'Temple' by Thao & The Get Down Stay Down album review

8.0

Temple

Thao & The Get Down Stay Down

The theme is consistent. When an artist is about to run away from the medium they have consistently worked in because of a feeling that everything that can be done and said within that medium has already been said and done. Sometimes you just have to take a step back, be truly honest with yourself and that’s when your art starts to pour out from you, whether you like it or not. Take Thao Nguyen of Thao & The Get Down Stay Down. After her last album, 2016’s great A Man Alive, she thought that rock music wasn’t capable of saying what she needed to express any longer. Thao in fact, almost opted not to make another album. It took coming to terms with herself, her hidden public queer identity and the realization that the music she made previously was based more on generalities than what she felt personally. Thankfully Thao did decide to make another record, one that is among her most honest and open yet and it is a revelation. Temple takes the trademark intricate Thao & The Get Down Stay Down sound and expands on it. It’s an album that is rich with layers and textures both musically and lyrically and one that rewards with every listen.

The album kicks off with the groove laden title track. Thao and co producer and longtime bandmate Adam Thompson immediately throw you into the world they have created. It’s casual pace deceptively simple and it’s rhythm immediately captivating. This is immediately followed up with one of the albums highlights, the bumping “Phenom” with his heavy beat and almost nursery rhyme esque vocal melody. There is also a little nod to LL Cool J’s “Phenomenon” in the song’s ear worm of a chorus that is part homage and part Thao taking back some space for herself personally and in her career. “Lion on the Hunt” is all trap hats and a wobbly synth bass and it’s hypnotic. Temple was mixed by Mikaelin “Blue” Bluespruce who has previously worked on albums for Solange, Mariah Carey and Carly Rae Jepsen and her mix here, taking the denser aspects of the instrumentation and creating proper space for all these, give the record a clear and clean polish that heighten the proceedings from Thao’s former more DIY crafty approach to the production of her albums. “Pure Cinema” highlights Thao’s wonderful singing voice with a nice and simple call and response verse. “How Could I” kickstarts with a motorik drum beat and more of Thao’s intricate lullaby like melodies. One of Thao’s strengths is crafting these absolutely delightful vocal melodies which are buoyed by every song’s interesting rhythms, each one it’s own unique hook. The album culminates with “Marrow” a soothing and alluring piece that is a perfect end to the journey that Temple takes you on.
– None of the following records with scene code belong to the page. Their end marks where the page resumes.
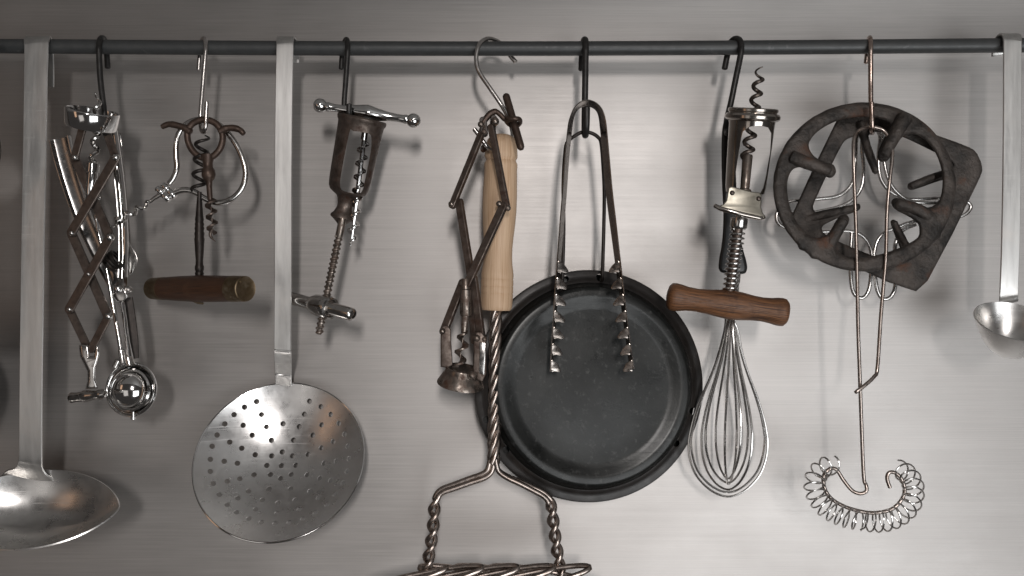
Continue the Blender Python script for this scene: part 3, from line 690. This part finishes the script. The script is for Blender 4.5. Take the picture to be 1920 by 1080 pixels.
for (x, y, r, dd) in ((901.5, 233, 6, .004), (928, 227.5, 8, .007), (907.5, 247, 5, .006), (846.5, 382.5, 6, .002), (936, 382, 6, .007), (952, 390, 6, .007), (866, 531, 5, .003)):
    obj('rivet', MB().rivet(P(x, y, dR+dd-.001), r*q, h=.9), M['rusty_pale'], t)
obj('socket', MB().lathe_px(P(873, 522, dR+.003), P(873.5, 592, dR+.003), [(0, 0), (0, 7), (2, 8), (20, 8.5), (22, 10.5), (66, 11.2), (70, 10), (70, 0)], dR, 22), M['rusty_pale'], t)
wm = MB().tube(PL([(873, 588, dR), (871, 610, dR), (870, 624, dR)]), [7.5*q, 6.5*q, 5.5*q], 12)
wm.worm(P(871, 618, dR), P(860, 690, dR), 12.5*q, 2.6, 1.5*q, 7.5*q, 3.6, tip=False)
obj('worm', wm, M['rusty_pale'], t)
obj('side_plate', MB().plate([[(828, 612), (838, 609), (846, 618), (846, 640), (849, 684), (841, 690), (826, 688), (826, 630)]], dR+.001, .009, .0015), M['rusty'], t)
obj('side_plate', MB().plate([[(888, 634), (893, 622), (903, 622), (912, 634), (912, 700), (905, 716), (886, 710), (888, 660)]], dR+.002, .009, .0015), M['rusty'], t)
obj('side_edge', MB().plate([[(899, 642), (911, 643), (908, 703), (898, 700)]], dR+.0072, .002, .0006), M['chrome_old'], t)
c = P(868, 690, dR); ax = (P(863, 722, dR)-c).normalized(); vv = (c-CAM).normalized(); ax = (ax*.965-vv*-.22).normalized()
bl = [(0, 29), (0, 31), (2, 32), (10, 33), (14, 36), (24, 41), (31, 44.5), (33, 44.5), (33, 42.5), (24, 38.5), (10, 30), (2, 29), (0, 29)]
obj('bell', MB().lathe(c, ax, [(a*q, r*q) for a, r in bl], 44), M['rusty_pale'], t)
for (x, y, r, dd) in ((829.5, 621, 6, .008), (894, 634, 7, .008), (908, 636, 5.5, .007), (885.5, 704, 7.5, .0215)):
    obj('rivet', MB().rivet(P(x, y, dR+dd-.002), r*q, h=.9), M['rusty_pale'], t)

# ------------------------------------------------------------------ masher with beech handle
t = thing('wire_masher', 'wire masher with pale turned beech handle and twisted stem', 'masher', P(941, 252, .085))
dM = .082; q = sc(dM)
A = P(941, 251, dM); B = P(930.5, 582, dM)
pr = [(0, 0), (.5, 8), (2, 15), (6, 22), (12, 26.5), (20, 29), (36, 30.5), (44, 30.8), (47, 29), (50, 27.8), (53, 29.3), (56, 30.8), (61, 31.4), (66, 30.6), (72, 30.6), (90, 31.4), (115, 32.2), (145, 32), (170, 30.5), (195, 28), (215, 26.6), (230, 26.6), (245, 27.6), (256, 29.3), (262, 30.2), (270, 30.3), (272, 29.5), (274, 30.4), (284, 30.5), (286, 29.7), (288, 30.5), (297, 30.4), (299, 29.6), (301, 30.3), (322, 29.6), (327, 28.8), (331, 26), (332, 0)]
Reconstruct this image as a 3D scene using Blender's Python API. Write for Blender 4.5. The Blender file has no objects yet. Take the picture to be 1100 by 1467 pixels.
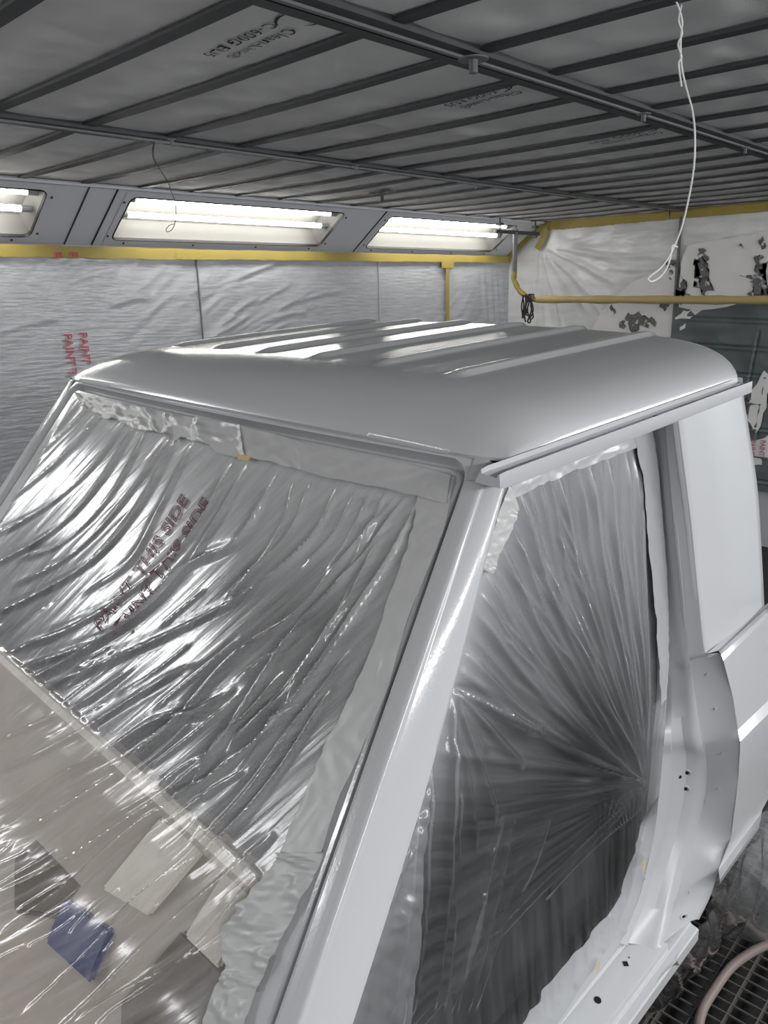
import bpy, bmesh, math, random
import numpy as np
from mathutils import Vector
random.seed(4); rng = np.random.default_rng(4)
SC = bpy.context.scene
COL = SC.collection

# ------------------------------------------------------------------ camera frame
F, CX, CY = 1112.0, 550.0, 733.5
CAMZ = 2.0
def nz(v): v = np.array(v, float); return v/np.linalg.norm(v)
def frame(vr, vl):
    a = nz([vr[0]-CX, vr[1]-CY, F]); b = nz([vl[0]-CX, vl[1]-CY, F])
    m = nz(a+b); d = a-b; d = nz(d-m*np.dot(m, d))
    X = nz(m+d); Y = nz(m-d); Z = np.cross(X, Y)
    return np.stack([X, Y, Z])
RB = frame((1650, 390), (-700, 450))      # the booth's axes
RC = frame((1750, 300), (-600, 408))      # the truck's axes (nose a little down)
MC = RB @ RC.T                            # truck frame -> booth frame
ORG = np.array([0, 0, CAMZ])
def rb(px, py): return RB @ np.array([(px-CX)/F, (py-CY)/F, 1.0])
def rc(px, py): return RC @ np.array([(px-CX)/F, (py-CY)/F, 1.0])
def pl(r, n, d): n = np.array(n, float); return r*(d/(n@r))
def bx_(px, py, x): return pl(rb(px, py), (1,0,0), x)
def by_(px, py, y): return pl(rb(px, py), (0,1,0), y)
def bz_(px, py, z): return pl(rb(px, py), (0,0,1), z)
def W(p): return np.asarray(p, float) + ORG                       # booth coordinates (camera height 0) -> world
def T(p): return np.asarray(p, float) @ MC.T + ORG                # truck coordinates -> world

cam = bpy.data.cameras.new('camera'); camo = bpy.data.objects.new('camera', cam); COL.objects.link(camo)
from mathutils import Matrix
camo.matrix_world = Matrix(((RB[0,0], -RB[0,1], -RB[0,2], 0), (RB[1,0], -RB[1,1], -RB[1,2], 0), (RB[2,0], -RB[2,1], -RB[2,2], CAMZ), (0,0,0,1)))
cam.sensor_fit = 'VERTICAL'; cam.sensor_height = 24; cam.sensor_width = 24; cam.lens = 24*F/1467.0
cam.clip_start = 0.02
SC.camera = camo

# ------------------------------------------------------------------ materials
def mat(name, col, rough=.5, metal=0, spec=.5, bump=None, bscale=200, bstr=.1, vary=0, vscale=3, alpha=1, emit=None, estr=0, coat=0, bdist=.002, uv=False, stretch=None):
    m = bpy.data.materials.new(name); m.use_nodes = True
    nt = m.node_tree; b = nt.nodes['Principled BSDF']
    b.inputs['Base Color'].default_value = (*col, 1); b.inputs['Roughness'].default_value = rough
    b.inputs['Metallic'].default_value = metal; b.inputs['Specular IOR Level'].default_value = spec
    b.inputs['Alpha'].default_value = alpha
    if coat: b.inputs['Coat Weight'].default_value = coat; b.inputs['Coat Roughness'].default_value = .05
    if emit: b.inputs['Emission Color'].default_value = (*emit, 1); b.inputs['Emission Strength'].default_value = estr
    tc = nt.nodes.new('ShaderNodeTexCoord'); src = tc.outputs['UV' if uv else 'Object']
    if stretch:
        mp = nt.nodes.new('ShaderNodeMapping'); mp.inputs['Scale'].default_value = stretch[0]; mp.inputs['Rotation'].default_value = stretch[1]
        nt.links.new(src, mp.inputs['Vector']); src = mp.outputs['Vector']
    if bump:
        n = nt.nodes.new('ShaderNodeTexNoise'); n.inputs['Scale'].default_value = bscale; n.inputs['Detail'].default_value = 3
        nt.links.new(src, n.inputs['Vector'])
        bp = nt.nodes.new('ShaderNodeBump'); bp.inputs['Strength'].default_value = bstr; bp.inputs['Distance'].default_value = bdist
        nt.links.new(n.outputs['Fac'], bp.inputs['Height']); nt.links.new(bp.outputs['Normal'], b.inputs['Normal'])
    if vary:
        n = nt.nodes.new('ShaderNodeTexNoise'); n.inputs['Scale'].default_value = vscale; n.inputs['Detail'].default_value = 5
        nt.links.new(tc.outputs['Object'], n.inputs['Vector'])
        mx = nt.nodes.new('ShaderNodeMix'); mx.data_type = 'RGBA'
        mx.inputs['A'].default_value = (*[c*(1-vary) for c in col], 1); mx.inputs['B'].default_value = (*[min(1, c*(1+vary)) for c in col], 1)
        nt.links.new(n.outputs['Fac'], mx.inputs['Factor']); nt.links.new(mx.outputs['Result'], b.inputs['Base Color'])
    return m

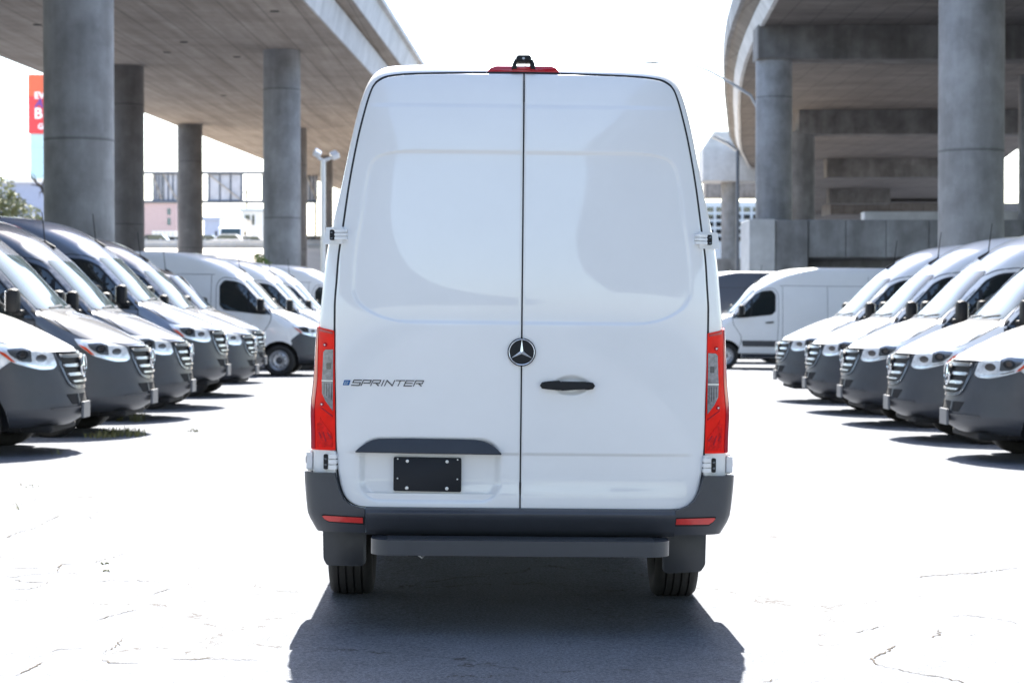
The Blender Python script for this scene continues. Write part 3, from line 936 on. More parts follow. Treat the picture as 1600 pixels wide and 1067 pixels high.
# grille
gsur = rpoly([(-.50, 1.058), (.50, 1.058), (.475, .90), (.38, .715), (.24, .672), (-.24, .672), (-.38, .715), (-.475, .90)], [.03, .03, .1, .08, .08, .08, .08, .1])
GR = part('grille_surround', patch('grille_surround', gsur, frontm, .05, .026, .02), 'darkchrome')
gin = rpoly([(-.455, 1.035), (.455, 1.035), (.43, .89), (.345, .735), (.22, .71), (-.22, .71), (-.345, .735), (-.43, .89)], [.03, .03, .1, .07, .07, .07, .07, .1])
part('grille_mesh', patch('grille_mesh', gin, frontm, .05, .029, .004), 'black', GR)
for zc, hw in ((1.012, .445), (.918, .425), (.826, .375)):
    part('grille_slat', patch('grille_slat', rpoly([(-hw, zc - .017), (hw, zc - .017), (hw + .009, zc + .015), (-hw - .009, zc + .015)], .012), frontm, .05, .048, .03), 'slat', GR)
part('grille_slat', patch('grille_slat', rpoly([(-.30, .742), (.30, .742), (.31, .762), (-.31, .762)], .008), frontm, .05, .044, .03), 'slat', GR)
part('emblem_disc', extrude_poly('emblem_disc', [(.105 * math.cos(2 * math.pi * k / 32), .905 + .105 * math.sin(2 * math.pi * k / 32)) for k in range(32)], lambda a, b, h: frontm(0, .905, h)[:1] + (a, b), .02, .052), 'black', GR)
part('star_emblem', star_mesh('star_emblem', .118, lambda a, b, h: (frontm(0, .905, .052 + h)[0], a, .905 + b), .012), 'chrome', GR)
# lower intake, plate bracket, chin
part('lower_intake', patch('lower_intake', rpoly([(-.42, .622), (.42, .622), (.34, .515), (-.34, .515)], .02), frontm, .05, .0165, .003), 'arch', BUMP)
for xx in (-.2, .2):
    part('intake_strut', patch('intake_strut', [(xx - .015, .622), (xx + .015, .622), (xx + .015, .515), (xx - .015, .515)], frontm, .05, .028, .02), 'plastic', BUMP)
bm = bmesh.new()
box_bm(bm, (.024, 0, .45), (.03, .33, .17), bev=.006)
part('plate_bracket', bm_mesh('plate_bracket', bm), 'bracket')
part('bumper_lip', patch('bumper_lip', rpoly([(-.62, .475), (.62, .475), (.66, .49), (-.66, .49)], .004), frontm, .05, .042, .03), 'plastic', BUMP)
bm = bmesh.new()
box_bm(bm, (-.45, 0, .27), (.5, 1.2, .08), bev=.03)
part('undertray', bm_mesh('undertray', bm), 'arch')
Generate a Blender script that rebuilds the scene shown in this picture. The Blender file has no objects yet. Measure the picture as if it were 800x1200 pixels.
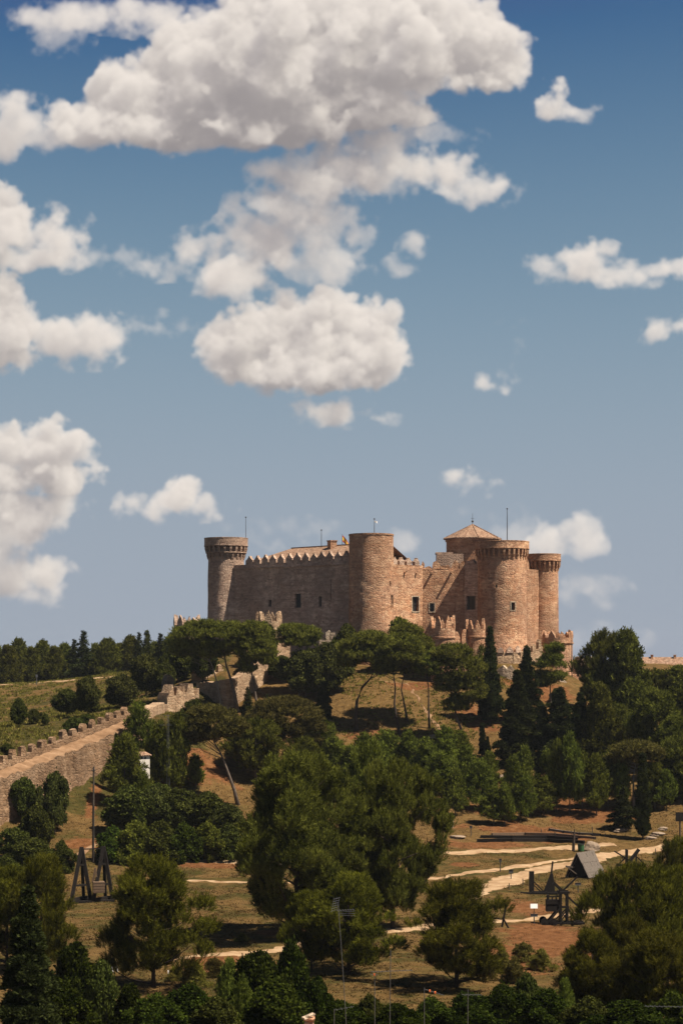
import bpy, bmesh, math, random
import numpy as np
from mathutils import Vector, Matrix

R = math.radians
rnd = random.Random(7)
SC = bpy.context.scene
COL = SC.collection
F, CZ = 2268.0, 28.0                     # focal length in photo pixels, eye height (the photo is taken from the upper town)
def at(px, py, Y):                       # photo pixel + distance -> point
    return Vector(((px-400)/F*Y, Y, CZ-(py-780)/F*Y))

# ---------------------------------------------------------------- object helpers
def tag(o, label=None, cat=None, group=None, kind=None):
    if label: o['label'] = label
    if cat: o['category'] = cat
    if group: o['group'] = group
    if kind: o['kind'] = kind
    return o
def link(o, parent=None):
    COL.objects.link(o)
    if parent: o.parent = parent
    return o
def empty(name, loc=(0,0,0), rz=0.0, scale=(1,1,1)):
    o = bpy.data.objects.new(name, None)
    o.location = loc; o.rotation_euler = (0,0,rz); o.scale = scale; o.empty_display_size = .5
    return link(o)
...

This is Thao and The Get Down Stay Down’s fifth album and with each release they just keep getting better, more interesting and interestingly, more personal. It’s a treat to all of us that Thao decided to keep creating because with Temple she has made her best album yet. There is so much to dig into on here. Each track takes the listener on a journey that allows you, even tangentially, into her thoughts and feelings and it’s positively intoxicating. With Temple there is a promise that an even brighter future is to come for Thao and The Get Down Stay Down, one that maybe even they had previously thought possible.